Stamattina mentre scrivevo copiosamente le mie memorie è emersa un’idea rivoluzionaria. Non nuova, devo dire (nel senso che ci ho già pensato altre volte, quando mi sono trovata in simili circostanze).
Ma rivoluzionaria. In quanto la sua applicazione andrebbe contro tutto il complesso di principi che seguo da anni. Invertirebbe, per lo meno apparentemente, quel processo che potremmo definire “di spiritualizzazione” di questo mio onesto ma faticoso procedere.
Evolutivamente parlando potrebbe essere comunque funzionale, nel senso che ogni esperienza è, per definizione, un atto evolutivo.
Ma ad un’occhiata di superficie potrebbe apparire un insulto al volemosebene di questi anni infarciti di fughe in paradisi spiritualiformi spesso illusori. Questi anni sempre di più spesi in forme di socialità in cui emergono angeli in ogni dove, antiche anime in viaggio, abbracci di luce, tentati amori incondizionati e qualunque altra realtà ricoperta dalla rosea lente della moda di quella che non mi pento di definire come una ego-spiritualità. Non è sempre e per tutti così, ma dalla realtà delle cose e dei fatti non posso non pensare che su cento persone solo una o al massimo due fanno vera ricerca. Tutti gli altri (me compresa, scopro) cercano solo di sedare i propri bisogni in modo un po’ più raffinato rispetto al resto della ‘gente’.

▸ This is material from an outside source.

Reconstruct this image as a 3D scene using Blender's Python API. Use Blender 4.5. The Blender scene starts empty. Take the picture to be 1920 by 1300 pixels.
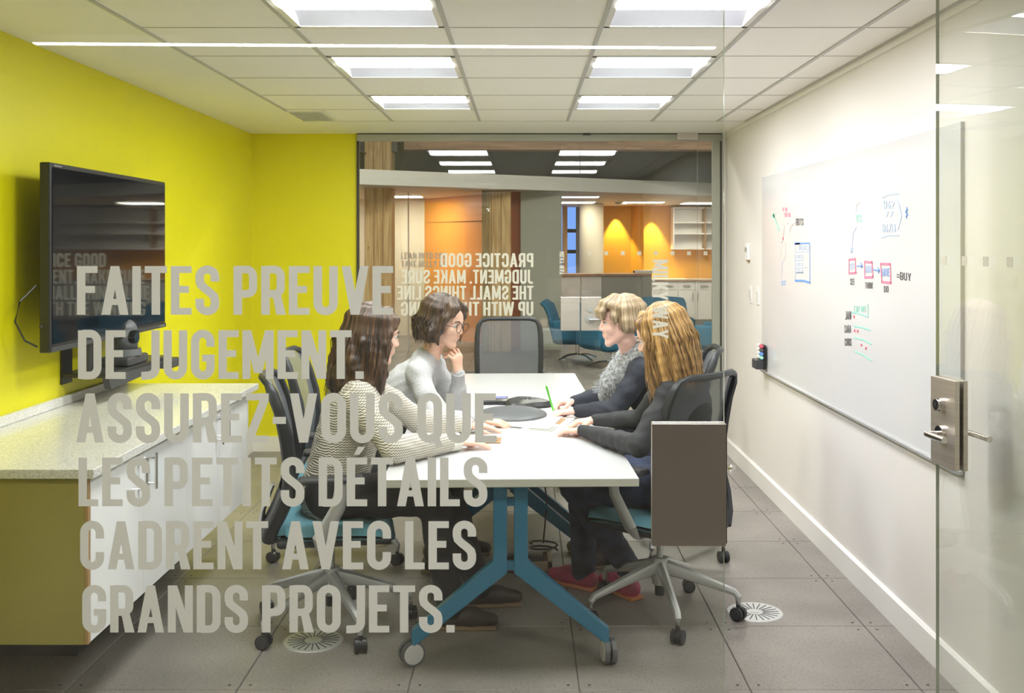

Voglio dire, perché non tornare a mettere davvero le mani nella terra (la bistrattata materia, intendo. La cattivona in antitesi con il sacro spirito) e annullare la mediazione della psiche fregandosene del potere di adesso e di domani e accettare il fatto che accade quello che accade quando vuole accadere?
Credo sia da rivalutare anche la saggia reattività di un istinto che quantomeno non t’ammazza. Senza diventare delle bestie, non dico questo.
In tutto questo, e proprio ora, apprezzo le parole dell’unico maestro di vita che in questo momento tollero. Parole che un giorno mi apparivano incomprensibili, quasi blasfeme per me, la ragazza alla sacra ricerca del perché delle cose.
Parole che recitano così: “Io insegno che quando piove i marciapiedi si bagnano” (G. I. Gurdjieff)
(“E – aggiunge la mia collega – stai attenta a non scivolare”.)